◆ DATA SHOWN:
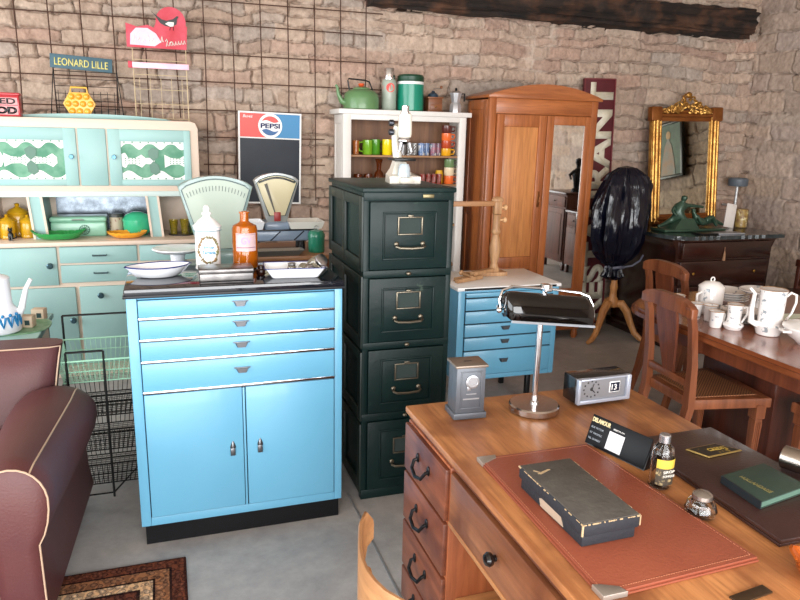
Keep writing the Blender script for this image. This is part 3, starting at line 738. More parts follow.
# ---- dark wooden piece at the right edge
t = thing('side_chair', 'dark wooden open-back chair standing against the right stone wall', 'chair', (4.88, 4.02, 0))
for y in (-.17, .17):
    MB().box(-.02, .02, y - .018, y + .018, 0, .66, .004).build('rear_leg', dwz, t)
    MB().box(-.38, -.345, y - .018, y + .018, 0, .41, .004).build('front_leg', dwz, t)
MB().box(-.025, .02, -.20, .20, .62, .68, .008).build('top_rail', dwz, t); MB().box(-.015, .01, -.17, .17, .47, .52, .005).build('middle_rail', dwz, t)
MB().box(-.40, .03, -.20, .20, .40, .44, .008).build('seat', dwz, t)

sbw = wood('sideboard_wood', (74, 38, 24), (112, 62, 40), 'z', .65, 5)
# ---- cabinets by the right wall, seen in the wardrobe mirror
for (y0, y1, h_, lab) in ((1.58, 2.06, .96, 'taller carved brown sideboard by the right wall, seen only in the wardrobe mirror'), (2.10, 2.44, .76, 'lower brown sideboard by the right wall, seen only in the wardrobe mirror')):
    t = thing('sideboard', lab, 'sideboard', (4.56, (y0 + y1) / 2, 0)); hw = (y1 - y0) / 2
    MB().box(.012, .44, -hw, hw, .10, h_ - .03, .004).build('carcass', sbw, t)
    MB().box(-.02, .45, -hw - .015, hw + .015, h_ - .03, h_, .008).build('top', dwz, t)
    for y in (-hw + .03, hw - .03):
        for x in (.04, .40): MB().box(x - .02, x + .02, y - .02, y + .02, 0, .1, .003).build('foot', dwz, t)
    d = MB().box(-.004, .014, -hw + .02, hw - .02, h_ - .18, h_ - .05, .005).build('drawer', sbw, t); MB().ball((-.012, 0, h_ - .115), .010, 10, 6).build('knob', dwz, d)
    d = MB().box(-.004, .014, -hw + .02, hw - .02, .13, h_ - .20, .005).build('door', sbw, t); MB().box(-.010, -.003, -hw + .07, hw - .07, .19, h_ - .26, .005).build('panel', sbw, d)
st = MB(); st.lathe([(.07, 0), (.07, .03), (.045, .05), (.055, .12), (.075, .2), (.06, .26), (.025, .29), (.03, .32), (.045, .35), (.04, .39), (.0, .41)], 20, sy=.7)
st.tube([(.05, 0, .25), (.10, -.02, .2), (.06, -.05, .15)], [.022, .018, .012]); st.tube([(-.05, 0, .25), (-.10, -.02, .2), (-.06, -.05, .15)], [.022, .018, .012])
tag(st.build('bust', pm('black_bronze', (20, 20, 22), .3, .5), loc=(4.76, 1.96, .96)), 'dark statuette on the taller sideboard, seen only in the wardrobe mirror', 'statuette')

# ---- writing desk
dtop = wood('desk_top_wood', (158, 98, 56), (196, 134, 82), 'y', .45, 8, coat=.1, blot=(126, 74, 42))
dfr = wood('desk_front_wood', (96, 50, 34), (134, 76, 50), 'y', .42, 5, coat=.12, blot=(76, 36, 28))
dfz = wood('desk_side_wood', (128, 66, 38), (170, 98, 58), 'z', .42, 5, coat=.15)
t = thing('writing_desk', 'worn wooden pedestal writing desk with black drawer pulls in the foreground', 'desk', (1.09, 1.165, 0))
# local: x -.405..+.405, y -.765..+.765
MB().box(-.405, .405, -.765, .765, .738, .76, .006).build('desktop', dtop, t)
md_ = MB(); md_.box(-.395, .395, -.755, .755, .722, .740, .006); md_.box(-.388, .388, -.748, .748, .712, .724, .004); md_.build('moulding', dfr, t)
for ya, yb in ((.415, .766), (-.766, -.415)):
    bx_ = MB(); bx_.box(-.390, .38, ya, yb, .07, .712, .003); bx_.box(-.365, .37, ya + .01, yb - .01, 0, .07); bx_.build('pedestal', dfz, t)
    for z0, z1 in ((.548, .705), (.372, .538), (.200, .362), (.075, .190)):
        d = MB().box(-.404, -.386, ya + .006, yb - .004, z0, z1, .004).build('drawer', dfr, t); zc = (z0 + z1) / 2 + .0; yc = (ya + yb) / 2
        h = MB(); h.xf(T(-.015, 0, 0)); h.tube([(-.389, yc + .045, zc + .012), (-.402, yc + .047, zc + .008), (-.412, yc + .038, zc - .012), (-.415, yc, zc - .022), (-.412, yc - .038, zc - .012), (-.402, yc - .047, zc + .008), (-.389, yc - .045, zc + .012)], .0055, 8)
        for yy in (-.045, .045): h.ball((-.391, yc + yy, zc + .014), (.005, .010, .016), 10, 6)
        h.build('bail_handle', pm('black_iron', (18, 17, 20), .35, .4), d)
d = MB().box(-.396, -.37, -.405, .405, .545, .705, .004).build('centre_drawer', wood('drawer_front_wood', (124, 74, 46), (166, 108, 70), 'y', .42, 5, coat=.1, blot=(104, 58, 38)), t)
MB().box(-.398, -.37, -.405, .405, .545, .560, .003).build('lower_bead', wood('light_bead', (168, 112, 68), (196, 140, 90), 'y', .4), d)
k = MB(); k.xf(T(-.396, .12, .628) @ Ry(-90)); k.lathe([(.008, 0), (.008, .006), (.016, .012), (.018, .020), (.013, .028), (.004, .031)], 20); k.build('knob', pm('black_knob', (16, 14, 16), .2, coat=.4), d)
MB().box(-.37, .37, -.41, .41, .55, .712).build('drawer_box', dfz, t)
MB().box(.36, .38, -.42, .42, .1, .55).build('modesty_panel', dfz, t)
MB().box(-.36, .30, -.415, .415, .27, .298, .003).build('footboard', wood('pale_board', (176, 122, 74), (206, 152, 98), 'x', .45, 4), t)

# ---- light bentwood chair, only the back rail in frame
blond = wood('blond_wood', (152, 106, 68), (184, 136, 92), 'y', .4, 4)
t = thing('bentwood_chair', 'light wooden chair with curved back rail at the bottom edge before the desk', 'chair', (.385, 1.06, 0), 0)
RC = [(.392, 1.300), (.374, 1.292), (.353, 1.255), (.340, 1.209), (.329, 1.168), (.323, 1.132), (.322, 1.093), (.327, 1.06), (.337, 1.027), (.354, .999), (.373, .971), (.40, .945), (.44, .925)]
secs = []
for i, (x, y) in enumerate(RC):
    a_, b_3 = RC[max(0, i - 1)], RC[min(len(RC) - 1, i + 1)]; dx_, dy_ = b_3[0] - a_[0], b_3[1] - a_[1]; l_ = math.hypot(dx_, dy_); nx_, ny_ = -dy_ / l_, dx_ / l_
    hh = .13 * min(1, .35 + i * .3) * (1 if i < 9 else 1 - (i - 8) * .12); tk = .0055; zt = .80 if i else .775
    secs.append([(x - .385 + nx_ * q * tk, y - 1.06 + ny_ * q * tk, z_) for q, z_ in ((-1, zt - hh), (1, zt - hh), (1, zt - .01), (.5, zt), (-.5, zt), (-1, zt - .01))])
MB().loft(secs).build('back_rail', blond, t, smooth=60)
for s_ in (-1, 1):
    MB().tube([(-.03, .08 + s_ * .14, 0), (-.0, .08 + s_ * .13, .25), (.02, .08 + s_ * .12, .45), (-.01, .08 + s_ * .10, .62), (-.026 if s_ > 0 else -.022, .08 + s_ * .09, .70)], [.012, .015, .016, .013, .011], 10).build('rear_leg', blond, t)
    MB().tube([(.37, s_ * .19, 0), (.345, s_ * .17, .43)], [.012, .016], 10).build('front_leg', blond, t)
MB().prism([(x * .21 + .17, y * .21) for x, y in oval(1, .0, 1, 3)], 'z', .43, .455, .006).build('seat', blond, t)

# ---- leather club armchair
leather = pm('brown_leather', (90, 50, 48), .5, var=(80, 42, 44), vscale=3, bump=.12, bscale=150, wear=(104, 66, 58), wscale=5, wthr=.70)
piping = pm('cream_piping', (184, 156, 132), .7)
t = thing('armchair', 'brown leather club armchair with cream piping at the left edge', 'armchair', (-.86, 2.55, 0))
def arm(sx):
    """sx=+1 is the arm on the right of the picture; outer side at +x"""
    secs = []; N_ = 24; pipes = [[], []]
    for i in range(N_ + 1):
        v_ = i / N_; y = -.45 + .92 * v_
        top = .628 - .035 * v_ - .03 * max(0, v_ - .8) / .2
        ro = .106 + .045 * min(1, v_ * 1.5)
        if i == 0: ro *= .93; top -= .012
        if i >= N_ - 3: q_ = (i - N_ + 4) / 4; ro *= 1 - .3 * q_ * q_; top -= .06 * q_ * q_
        cx = .375 + .02 * v_
        sec = []
        for a in range(-50, 231, 14):
            sec.append((sx * (cx + ro * math.cos(R(a))), y, top - .115 + .115 * math.sin(R(a)) * (1 if a > 0 and a < 180 else 1.6)))
        sec.append((sx * (cx - .06), y, .10)); sec.insert(0, (sx * (cx + .066 + .03 * v_), y, .08))
        if sx < 0: pass
        secs.append(sec)
        a = R(56); pipes[0].append((sx * (cx + (ro + .001) * math.cos(a)), y, top - .115 + (.115 + .001) * math.sin(a)))
    A = MB().loft(secs).build('arm', leather, t, smooth=50)
    P = MB(); P.tube(pipes[0][:-1], .0028, 6)
    f0 = [(x, y - .003, z) for x, y, z in secs[0]]
    P.tube(f0, .0032, 6); P.build('piping', piping, A)
    fp = MB(); fp.loft([[(sx * .375 + (x - sx * .375) * q, y - dy, .35 + (z - .35) * q) for x, y, z in secs[0]] for q, dy in ((1, 0), (.9, .012), (.5, .02))]); fp.build('front_panel', leather, A, smooth=50)
arm(1); arm(-1)
bs = []
for i in range(13):
    u_ = i / 12; z = .25 + .48 * u_; y0 = .26 + .12 * u_; q = .0 if u_ < .85 else (u_ - .85) / .15
    hw = .375 + .045 * u_ ** 2
    sec = []
    for k in range(20):
        a = 2 * PI * k / 20; c_, s_ = math.cos(a), math.sin(a)
        sec.append((hw * math.copysign(abs(c_) ** .35, c_), y0 + .10 + (.105 - .03 * q) * math.copysign(abs(s_) ** .7, s_), z))
    bs.append(sec)
BK = MB().loft(bs).build('backrest', leather, t, smooth=50)
MB().tube([(.373 + .045 * (i / 12) ** 2, .26 + .12 * i / 12 + .035, .25 + .48 * i / 12) for i in range(13)] + [(x, .395, .732) for x in (.38, .2, 0, -.2, -.38)], .003, 6).build('piping', piping, BK)
MB().box(-.285, .285, -.44, .32, .08, .34, .03).build('base', leather, t)
MB().box(-.275, .275, -.45, .28, .33, .46, .05, 4).build('seat_cushion', leather, t)
for x in (-.36, .36):
    for y in (-.38, .40): MB().cyl((x, y, 0), .025, .085).build('foot', dwz, t)

# ---- oriental rug
m, nt, b = new_mat('oriental_rug'); N = nt.nodes; L = nt.links
tc = N.new('ShaderNodeTexCoord'); sp = N.new('ShaderNodeSeparateXYZ'); L.new(tc.outputs['Object'], sp.inputs[0])
def mth(op, a, bb=None, c=None):
    n = N.new('ShaderNodeMath'); n.operation = op
    for i, q in enumerate((a, bb, c)):
        if q is None: continue
        if isinstance(q, (int, float)): n.inputs[i].default_value = q
        else: L.new(q, n.inputs[i])
    return n.outputs[0]
RW, RL = .70, .55     # half sizes
dx = mth('SUBTRACT', RW, mth('ABSOLUTE', sp.outputs[0])); dy = mth('SUBTRACT', RL, mth('ABSOLUTE', sp.outputs[1]))
dd = mth('MINIMUM', dx, dy)
ramp = N.new('ShaderNodeValToRGB'); ramp.color_ramp.interpolation = 'CONSTANT'; L.new(mth('DIVIDE', dd, .30), ramp.inputs['Fac'])
els = [(0, (60, 34, 28)), (.03, (92, 54, 42)), (.17, (44, 28, 26)), (.20, (128, 92, 70)), (.36, (40, 26, 24)), (.39, (182, 158, 132)), (.53, (44, 28, 26)), (.57, (86, 52, 44))]
ramp.color_ramp.elements[0].color = lin(els[0][1]); ramp.color_ramp.elements[1].position = els[1][0]; ramp.color_ramp.elements[1].color = lin(els[1][1])
for p_, c_ in els[2:]: q = ramp.color_ramp.elements.new(p_); q.color = lin(c_)
vo = N.new('ShaderNodeTexVoronoi'); vo.inputs['Scale'].default_value = 44; L.new(tc.outputs['Object'], vo.inputs['Vector'])
r3 = N.new('ShaderNodeValToRGB'); r3.color_ramp.interpolation = 'CONSTANT'
r3.color_ramp.elements[0].color = (1.8, 1.7, 1.45, 1); r3.color_ramp.elements[1].position = .22; r3.color_ramp.elements[1].color = (1, 1, 1, 1)
q = r3.color_ramp.elements.new(.42); q.color = (.45, .42, .42, 1); q = r3.color_ramp.elements.new(.55); q.color = (1.25, 1.1, .9, 1)
L.new(vo.outputs['Distance'], r3.inputs['Fac']); 
wv = N.new('ShaderNodeTexWave'); wv.inputs['Scale'].default_value = 9; wv.inputs['Distortion'].default_value = 9; wv.inputs['Detail Scale'].default_value = 3; L.new(tc.outputs['Object'], wv.inputs['Vector'])
r4 = N.new('ShaderNodeValToRGB'); r4.color_ramp.interpolation = 'CONSTANT'; r4.color_ramp.elements[0].color = (.7, .65, .65, 1); r4.color_ramp.elements[1].position = .5; r4.color_ramp.elements[1].color = (1.3, 1.2, 1.1, 1)
L.new(wv.outputs['Fac'], r4.inputs['Fac'])
mA = N.new('ShaderNodeMix'); mA.data_type = 'RGBA'; mA.blend_type = 'MULTIPLY'; mA.inputs[0].default_value = .85; L.new(ramp.outputs[0], mA.inputs[6]); L.new(r3.outputs[0], mA.inputs[7])
mB = N.new('ShaderNodeMix'); mB.data_type = 'RGBA'; mB.blend_type = 'MULTIPLY'; mB.inputs[0].default_value = .8; L.new(mA.outputs[2], mB.inputs[6]); L.new(r4.outputs[0], mB.inputs[7])
L.new(mB.outputs[2], b.inputs['Base Color']); b.inputs['Roughness'].default_value = .95; b.inputs['Specular IOR Level'].default_value = .1
tag(MB().box(-.70, .70, -.55, .55, 0, .008, .003).build('rug', m, smooth=0), 'small patterned oriental rug on the concrete at the bottom left', 'rug', (-.703, 1.906, 0))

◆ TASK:
Write out again, exactly, the lines from the start of the listing up to the line containing "-.20, .20, .40, .44, .008).build('seat', dwz, t)", with both ends and without pictures.

◆ WORKED SOLUTION:
Keep writing the Blender script for this image. This is part 3, starting at line 738. More parts follow.
# ---- dark wooden piece at the right edge
t = thing('side_chair', 'dark wooden open-back chair standing against the right stone wall', 'chair', (4.88, 4.02, 0))
for y in (-.17, .17):
    MB().box(-.02, .02, y - .018, y + .018, 0, .66, .004).build('rear_leg', dwz, t)
    MB().box(-.38, -.345, y - .018, y + .018, 0, .41, .004).build('front_leg', dwz, t)
MB().box(-.025, .02, -.20, .20, .62, .68, .008).build('top_rail', dwz, t); MB().box(-.015, .01, -.17, .17, .47, .52, .005).build('middle_rail', dwz, t)
MB().box(-.40, .03, -.20, .20, .40, .44, .008).build('seat', dwz, t)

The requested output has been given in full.